*What you have to do:*
Return each entry exactly, with none missing.

# START OF Record list

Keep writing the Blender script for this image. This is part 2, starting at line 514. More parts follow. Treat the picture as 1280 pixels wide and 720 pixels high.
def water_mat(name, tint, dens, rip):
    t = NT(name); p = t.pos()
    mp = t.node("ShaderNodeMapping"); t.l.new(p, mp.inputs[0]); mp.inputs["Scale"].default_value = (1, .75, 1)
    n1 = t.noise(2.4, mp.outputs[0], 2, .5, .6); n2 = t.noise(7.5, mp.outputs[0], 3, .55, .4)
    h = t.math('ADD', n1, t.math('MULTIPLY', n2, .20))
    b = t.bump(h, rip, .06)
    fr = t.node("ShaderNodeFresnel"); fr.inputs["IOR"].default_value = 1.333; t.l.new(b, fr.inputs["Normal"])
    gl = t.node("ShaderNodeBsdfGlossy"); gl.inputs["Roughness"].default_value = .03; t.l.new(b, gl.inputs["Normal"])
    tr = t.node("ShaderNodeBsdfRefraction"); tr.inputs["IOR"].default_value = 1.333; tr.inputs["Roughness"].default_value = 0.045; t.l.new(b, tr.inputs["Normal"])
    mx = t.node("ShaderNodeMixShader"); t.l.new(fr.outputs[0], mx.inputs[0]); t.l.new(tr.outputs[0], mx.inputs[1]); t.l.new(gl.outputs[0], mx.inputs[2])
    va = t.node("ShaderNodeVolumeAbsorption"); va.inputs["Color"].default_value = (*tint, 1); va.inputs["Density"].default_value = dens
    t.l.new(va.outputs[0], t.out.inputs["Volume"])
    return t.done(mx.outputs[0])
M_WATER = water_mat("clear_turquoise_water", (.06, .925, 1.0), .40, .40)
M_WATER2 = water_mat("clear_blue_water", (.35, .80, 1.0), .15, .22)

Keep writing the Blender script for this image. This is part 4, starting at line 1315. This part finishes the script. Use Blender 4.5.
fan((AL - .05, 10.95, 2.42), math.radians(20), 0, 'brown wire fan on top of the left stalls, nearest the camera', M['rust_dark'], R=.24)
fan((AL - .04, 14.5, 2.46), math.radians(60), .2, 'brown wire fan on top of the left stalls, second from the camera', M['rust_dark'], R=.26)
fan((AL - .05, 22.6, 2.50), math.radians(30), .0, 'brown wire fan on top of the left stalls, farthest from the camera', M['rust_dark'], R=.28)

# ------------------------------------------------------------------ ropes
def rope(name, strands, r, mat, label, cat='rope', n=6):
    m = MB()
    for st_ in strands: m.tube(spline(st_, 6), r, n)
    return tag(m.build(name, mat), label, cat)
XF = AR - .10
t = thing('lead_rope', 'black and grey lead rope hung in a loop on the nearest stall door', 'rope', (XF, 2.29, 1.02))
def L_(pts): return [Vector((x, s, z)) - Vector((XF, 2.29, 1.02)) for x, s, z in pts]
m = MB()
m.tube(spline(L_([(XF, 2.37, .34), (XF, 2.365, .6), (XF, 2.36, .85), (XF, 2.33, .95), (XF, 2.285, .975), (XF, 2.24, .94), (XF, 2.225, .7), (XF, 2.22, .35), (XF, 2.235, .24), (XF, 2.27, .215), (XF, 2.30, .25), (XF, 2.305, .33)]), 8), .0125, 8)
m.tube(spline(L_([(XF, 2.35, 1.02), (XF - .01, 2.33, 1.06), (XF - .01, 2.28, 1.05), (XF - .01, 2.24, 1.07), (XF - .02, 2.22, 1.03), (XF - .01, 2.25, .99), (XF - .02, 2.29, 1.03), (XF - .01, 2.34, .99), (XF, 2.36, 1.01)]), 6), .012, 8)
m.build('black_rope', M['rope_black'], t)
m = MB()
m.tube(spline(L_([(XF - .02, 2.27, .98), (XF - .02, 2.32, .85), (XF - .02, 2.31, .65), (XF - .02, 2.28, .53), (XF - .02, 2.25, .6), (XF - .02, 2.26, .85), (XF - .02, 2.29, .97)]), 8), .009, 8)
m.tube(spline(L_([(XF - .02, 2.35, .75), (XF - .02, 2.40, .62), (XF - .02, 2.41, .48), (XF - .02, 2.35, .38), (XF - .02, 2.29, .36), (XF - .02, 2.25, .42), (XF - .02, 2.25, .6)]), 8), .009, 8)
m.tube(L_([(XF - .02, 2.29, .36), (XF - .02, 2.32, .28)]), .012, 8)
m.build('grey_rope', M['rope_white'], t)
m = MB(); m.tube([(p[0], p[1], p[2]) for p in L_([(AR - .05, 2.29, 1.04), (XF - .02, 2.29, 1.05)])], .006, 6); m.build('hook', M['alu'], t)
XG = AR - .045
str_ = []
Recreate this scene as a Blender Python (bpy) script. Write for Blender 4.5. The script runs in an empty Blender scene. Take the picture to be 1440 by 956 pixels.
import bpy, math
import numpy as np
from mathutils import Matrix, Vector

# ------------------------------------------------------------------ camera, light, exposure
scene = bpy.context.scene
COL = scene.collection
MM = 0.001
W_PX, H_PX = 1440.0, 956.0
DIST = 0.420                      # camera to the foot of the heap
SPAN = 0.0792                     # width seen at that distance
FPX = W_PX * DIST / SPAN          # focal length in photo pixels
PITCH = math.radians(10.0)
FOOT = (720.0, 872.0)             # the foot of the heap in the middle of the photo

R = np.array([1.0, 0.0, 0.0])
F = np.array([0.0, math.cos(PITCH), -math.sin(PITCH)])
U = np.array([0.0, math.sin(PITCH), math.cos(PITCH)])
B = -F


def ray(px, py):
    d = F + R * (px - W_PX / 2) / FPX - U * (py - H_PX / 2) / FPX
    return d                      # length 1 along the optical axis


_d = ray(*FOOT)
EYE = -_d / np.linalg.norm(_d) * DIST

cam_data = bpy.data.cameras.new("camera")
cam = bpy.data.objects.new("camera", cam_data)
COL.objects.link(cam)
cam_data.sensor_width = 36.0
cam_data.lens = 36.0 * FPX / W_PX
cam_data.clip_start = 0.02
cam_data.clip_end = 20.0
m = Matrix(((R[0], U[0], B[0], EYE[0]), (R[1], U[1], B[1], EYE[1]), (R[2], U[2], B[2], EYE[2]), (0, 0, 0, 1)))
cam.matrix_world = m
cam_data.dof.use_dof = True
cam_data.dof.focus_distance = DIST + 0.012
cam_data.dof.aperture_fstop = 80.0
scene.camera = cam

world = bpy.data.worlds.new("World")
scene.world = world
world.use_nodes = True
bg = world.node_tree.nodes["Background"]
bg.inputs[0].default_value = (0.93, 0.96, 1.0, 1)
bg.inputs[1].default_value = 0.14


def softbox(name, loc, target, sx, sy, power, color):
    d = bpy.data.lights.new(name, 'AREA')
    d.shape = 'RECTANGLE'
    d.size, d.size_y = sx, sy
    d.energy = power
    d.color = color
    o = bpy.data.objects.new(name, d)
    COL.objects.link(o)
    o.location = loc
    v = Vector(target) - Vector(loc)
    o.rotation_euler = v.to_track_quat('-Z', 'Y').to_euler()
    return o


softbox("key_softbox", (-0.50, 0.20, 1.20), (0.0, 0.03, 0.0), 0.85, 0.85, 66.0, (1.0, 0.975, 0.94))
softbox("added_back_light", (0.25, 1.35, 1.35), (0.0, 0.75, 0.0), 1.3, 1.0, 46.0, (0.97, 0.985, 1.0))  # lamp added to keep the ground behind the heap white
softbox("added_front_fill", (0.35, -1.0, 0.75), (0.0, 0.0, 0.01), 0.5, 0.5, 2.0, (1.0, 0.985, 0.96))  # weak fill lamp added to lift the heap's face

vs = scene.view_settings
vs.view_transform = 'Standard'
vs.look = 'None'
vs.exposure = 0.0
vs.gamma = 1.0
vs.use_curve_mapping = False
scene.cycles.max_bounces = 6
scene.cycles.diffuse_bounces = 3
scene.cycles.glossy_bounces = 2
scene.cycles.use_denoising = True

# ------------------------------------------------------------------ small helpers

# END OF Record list

*Output:*
Keep writing the Blender script for this image. This is part 2, starting at line 514. More parts follow. Treat the picture as 1280 pixels wide and 720 pixels high.
def water_mat(name, tint, dens, rip):
    t = NT(name); p = t.pos()
    mp = t.node("ShaderNodeMapping"); t.l.new(p, mp.inputs[0]); mp.inputs["Scale"].default_value = (1, .75, 1)
    n1 = t.noise(2.4, mp.outputs[0], 2, .5, .6); n2 = t.noise(7.5, mp.outputs[0], 3, .55, .4)
    h = t.math('ADD', n1, t.math('MULTIPLY', n2, .20))
    b = t.bump(h, rip, .06)
    fr = t.node("ShaderNodeFresnel"); fr.inputs["IOR"].default_value = 1.333; t.l.new(b, fr.inputs["Normal"])
    gl = t.node("ShaderNodeBsdfGlossy"); gl.inputs["Roughness"].default_value = .03; t.l.new(b, gl.inputs["Normal"])
    tr = t.node("ShaderNodeBsdfRefraction"); tr.inputs["IOR"].default_value = 1.333; tr.inputs["Roughness"].default_value = 0.045; t.l.new(b, tr.inputs["Normal"])
    mx = t.node("ShaderNodeMixShader"); t.l.new(fr.outputs[0], mx.inputs[0]); t.l.new(tr.outputs[0], mx.inputs[1]); t.l.new(gl.outputs[0], mx.inputs[2])
    va = t.node("ShaderNodeVolumeAbsorption"); va.inputs["Color"].default_value = (*tint, 1); va.inputs["Density"].default_value = dens
    t.l.new(va.outputs[0], t.out.inputs["Volume"])
    return t.done(mx.outputs[0])
M_WATER = water_mat("clear_turquoise_water", (.06, .925, 1.0), .40, .40)
M_WATER2 = water_mat("clear_blue_water", (.35, .80, 1.0), .15, .22)

Keep writing the Blender script for this image. This is part 4, starting at line 1315. This part finishes the script. Use Blender 4.5.
fan((AL - .05, 10.95, 2.42), math.radians(20), 0, 'brown wire fan on top of the left stalls, nearest the camera', M['rust_dark'], R=.24)
fan((AL - .04, 14.5, 2.46), math.radians(60), .2, 'brown wire fan on top of the left stalls, second from the camera', M['rust_dark'], R=.26)
fan((AL - .05, 22.6, 2.50), math.radians(30), .0, 'brown wire fan on top of the left stalls, farthest from the camera', M['rust_dark'], R=.28)

# ------------------------------------------------------------------ ropes
def rope(name, strands, r, mat, label, cat='rope', n=6):
    m = MB()
    for st_ in strands: m.tube(spline(st_, 6), r, n)
    return tag(m.build(name, mat), label, cat)
XF = AR - .10
t = thing('lead_rope', 'black and grey lead rope hung in a loop on the nearest stall door', 'rope', (XF, 2.29, 1.02))
def L_(pts): return [Vector((x, s, z)) - Vector((XF, 2.29, 1.02)) for x, s, z in pts]
m = MB()
m.tube(spline(L_([(XF, 2.37, .34), (XF, 2.365, .6), (XF, 2.36, .85), (XF, 2.33, .95), (XF, 2.285, .975), (XF, 2.24, .94), (XF, 2.225, .7), (XF, 2.22, .35), (XF, 2.235, .24), (XF, 2.27, .215), (XF, 2.30, .25), (XF, 2.305, .33)]), 8), .0125, 8)
m.tube(spline(L_([(XF, 2.35, 1.02), (XF - .01, 2.33, 1.06), (XF - .01, 2.28, 1.05), (XF - .01, 2.24, 1.07), (XF - .02, 2.22, 1.03), (XF - .01, 2.25, .99), (XF - .02, 2.29, 1.03), (XF - .01, 2.34, .99), (XF, 2.36, 1.01)]), 6), .012, 8)
m.build('black_rope', M['rope_black'], t)
m = MB()
m.tube(spline(L_([(XF - .02, 2.27, .98), (XF - .02, 2.32, .85), (XF - .02, 2.31, .65), (XF - .02, 2.28, .53), (XF - .02, 2.25, .6), (XF - .02, 2.26, .85), (XF - .02, 2.29, .97)]), 8), .009, 8)
m.tube(spline(L_([(XF - .02, 2.35, .75), (XF - .02, 2.40, .62), (XF - .02, 2.41, .48), (XF - .02, 2.35, .38), (XF - .02, 2.29, .36), (XF - .02, 2.25, .42), (XF - .02, 2.25, .6)]), 8), .009, 8)
m.tube(L_([(XF - .02, 2.29, .36), (XF - .02, 2.32, .28)]), .012, 8)
m.build('grey_rope', M['rope_white'], t)
m = MB(); m.tube([(p[0], p[1], p[2]) for p in L_([(AR - .05, 2.29, 1.04), (XF - .02, 2.29, 1.05)])], .006, 6); m.build('hook', M['alu'], t)
XG = AR - .045
str_ = []
Recreate this scene as a Blender Python (bpy) script. Write for Blender 4.5. The script runs in an empty Blender scene. Take the picture to be 1440 by 956 pixels.
import bpy, math
import numpy as np
from mathutils import Matrix, Vector

# ------------------------------------------------------------------ camera, light, exposure
scene = bpy.context.scene
COL = scene.collection
MM = 0.001
W_PX, H_PX = 1440.0, 956.0
DIST = 0.420                      # camera to the foot of the heap
SPAN = 0.0792                     # width seen at that distance
FPX = W_PX * DIST / SPAN          # focal length in photo pixels
PITCH = math.radians(10.0)
FOOT = (720.0, 872.0)             # the foot of the heap in the middle of the photo

R = np.array([1.0, 0.0, 0.0])
F = np.array([0.0, math.cos(PITCH), -math.sin(PITCH)])
U = np.array([0.0, math.sin(PITCH), math.cos(PITCH)])
B = -F


def ray(px, py):
    d = F + R * (px - W_PX / 2) / FPX - U * (py - H_PX / 2) / FPX
    return d                      # length 1 along the optical axis


_d = ray(*FOOT)
EYE = -_d / np.linalg.norm(_d) * DIST

cam_data = bpy.data.cameras.new("camera")
cam = bpy.data.objects.new("camera", cam_data)
COL.objects.link(cam)
cam_data.sensor_width = 36.0
cam_data.lens = 36.0 * FPX / W_PX
cam_data.clip_start = 0.02
cam_data.clip_end = 20.0
m = Matrix(((R[0], U[0], B[0], EYE[0]), (R[1], U[1], B[1], EYE[1]), (R[2], U[2], B[2], EYE[2]), (0, 0, 0, 1)))
cam.matrix_world = m
cam_data.dof.use_dof = True
cam_data.dof.focus_distance = DIST + 0.012
cam_data.dof.aperture_fstop = 80.0
scene.camera = cam

world = bpy.data.worlds.new("World")
scene.world = world
world.use_nodes = True
bg = world.node_tree.nodes["Background"]
bg.inputs[0].default_value = (0.93, 0.96, 1.0, 1)
bg.inputs[1].default_value = 0.14


def softbox(name, loc, target, sx, sy, power, color):
    d = bpy.data.lights.new(name, 'AREA')
    d.shape = 'RECTANGLE'
    d.size, d.size_y = sx, sy
    d.energy = power
    d.color = color
    o = bpy.data.objects.new(name, d)
    COL.objects.link(o)
    o.location = loc
    v = Vector(target) - Vector(loc)
    o.rotation_euler = v.to_track_quat('-Z', 'Y').to_euler()
    return o


softbox("key_softbox", (-0.50, 0.20, 1.20), (0.0, 0.03, 0.0), 0.85, 0.85, 66.0, (1.0, 0.975, 0.94))
softbox("added_back_light", (0.25, 1.35, 1.35), (0.0, 0.75, 0.0), 1.3, 1.0, 46.0, (0.97, 0.985, 1.0))  # lamp added to keep the ground behind the heap white
softbox("added_front_fill", (0.35, -1.0, 0.75), (0.0, 0.0, 0.01), 0.5, 0.5, 2.0, (1.0, 0.985, 0.96))  # weak fill lamp added to lift the heap's face

vs = scene.view_settings
vs.view_transform = 'Standard'
vs.look = 'None'
vs.exposure = 0.0
vs.gamma = 1.0
vs.use_curve_mapping = False
scene.cycles.max_bounces = 6
scene.cycles.diffuse_bounces = 3
scene.cycles.glossy_bounces = 2
scene.cycles.use_denoising = True

# ------------------------------------------------------------------ small helpers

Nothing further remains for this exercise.